__Exercise brief__: Copy the data exactly as it appears, and do not include any pictures.

__Given data__:
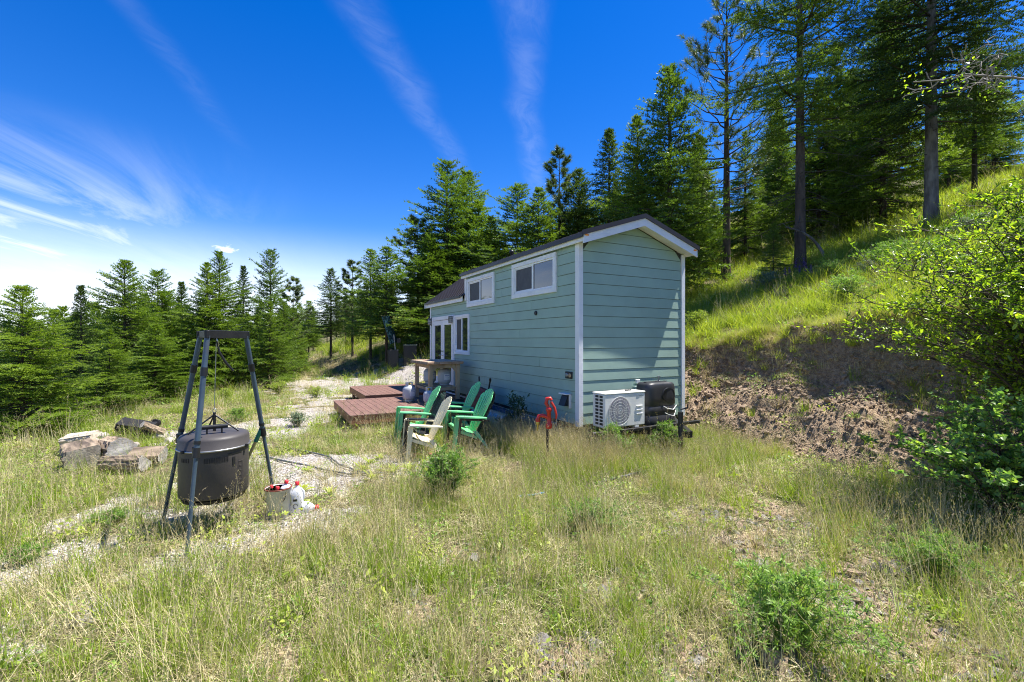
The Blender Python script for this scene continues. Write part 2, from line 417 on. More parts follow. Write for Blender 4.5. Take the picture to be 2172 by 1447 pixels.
M['fir'] = leafmat('fir_needles', [(.030, .055, .012), (.070, .125, .016), (.125, .19, .022), (.20, .26, .035)], .30, .45, .4, 1.7)
M['fir_y'] = leafmat('fir_needles_bright', [(.035, .068, .012), (.085, .14, .018), (.15, .215, .024), (.24, .30, .036)], .35, .45, .4, 1.7)
M['fir_dk'] = leafmat('fir_needles_dark', [(.016, .034, .010), (.038, .070, .014), (.075, .12, .02), (.13, .18, .03)], .25, .5, .3, 1.6)
M['pine'] = leafmat('pine_needles', [(.030, .050, .020), (.065, .100, .030), (.11, .15, .05), (.17, .20, .085)], .25, .4, .45, 1.4)
M['leaf'] = leafmat('broad_leaves', [(.05, .10, .012), (.13, .21, .018), (.24, .32, .022), (.40, .46, .04)], .48, .32, .6, 1.7)
M['berry'] = leafmat('round_leaves', [(.06, .13, .035), (.12, .22, .055), (.19, .30, .08), (.32, .36, .07)], .5, .4, .5, 1.5)
M['weedstem'] = mat('green_stem', (.16, .22, .07), .6, .1, 6, 0)
M['weed'] = leafmat('weed_leaves', [(.05, .11, .02), (.11, .20, .035), (.17, .28, .05), (.24, .34, .08)], .38, .45, .35, 1.6)
M['sage'] = leafmat('sage_leaves', [(.09, .13, .09), (.15, .20, .14), (.22, .27, .19)], .25, .6, .2, 1.2)
M['darkleaf'] = leafmat('dark_thistle_leaves', [(.012, .035, .014), (.025, .06, .02), (.05, .09, .03)], .25, .5, .3, 1.3)
M['limeleaf'] = leafmat('yellow_green_leaves', [(.16, .23, .03), (.26, .33, .05), (.38, .40, .08)], .4, .45, .3, 1.4)
M['lupine'] = leafmat('lupine_petals', [(.20, .12, .45), (.32, .20, .6)], .3, .5, .2, 1.0)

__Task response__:
The Blender Python script for this scene continues. Write part 2, from line 417 on. More parts follow. Write for Blender 4.5. Take the picture to be 2172 by 1447 pixels.
M['fir'] = leafmat('fir_needles', [(.030, .055, .012), (.070, .125, .016), (.125, .19, .022), (.20, .26, .035)], .30, .45, .4, 1.7)
M['fir_y'] = leafmat('fir_needles_bright', [(.035, .068, .012), (.085, .14, .018), (.15, .215, .024), (.24, .30, .036)], .35, .45, .4, 1.7)
M['fir_dk'] = leafmat('fir_needles_dark', [(.016, .034, .010), (.038, .070, .014), (.075, .12, .02), (.13, .18, .03)], .25, .5, .3, 1.6)
M['pine'] = leafmat('pine_needles', [(.030, .050, .020), (.065, .100, .030), (.11, .15, .05), (.17, .20, .085)], .25, .4, .45, 1.4)
M['leaf'] = leafmat('broad_leaves', [(.05, .10, .012), (.13, .21, .018), (.24, .32, .022), (.40, .46, .04)], .48, .32, .6, 1.7)
M['berry'] = leafmat('round_leaves', [(.06, .13, .035), (.12, .22, .055), (.19, .30, .08), (.32, .36, .07)], .5, .4, .5, 1.5)
M['weedstem'] = mat('green_stem', (.16, .22, .07), .6, .1, 6, 0)
M['weed'] = leafmat('weed_leaves', [(.05, .11, .02), (.11, .20, .035), (.17, .28, .05), (.24, .34, .08)], .38, .45, .35, 1.6)
M['sage'] = leafmat('sage_leaves', [(.09, .13, .09), (.15, .20, .14), (.22, .27, .19)], .25, .6, .2, 1.2)
M['darkleaf'] = leafmat('dark_thistle_leaves', [(.012, .035, .014), (.025, .06, .02), (.05, .09, .03)], .25, .5, .3, 1.3)
M['limeleaf'] = leafmat('yellow_green_leaves', [(.16, .23, .03), (.26, .33, .05), (.38, .40, .08)], .4, .45, .3, 1.4)
M['lupine'] = leafmat('lupine_petals', [(.20, .12, .45), (.32, .20, .6)], .3, .5, .2, 1.0)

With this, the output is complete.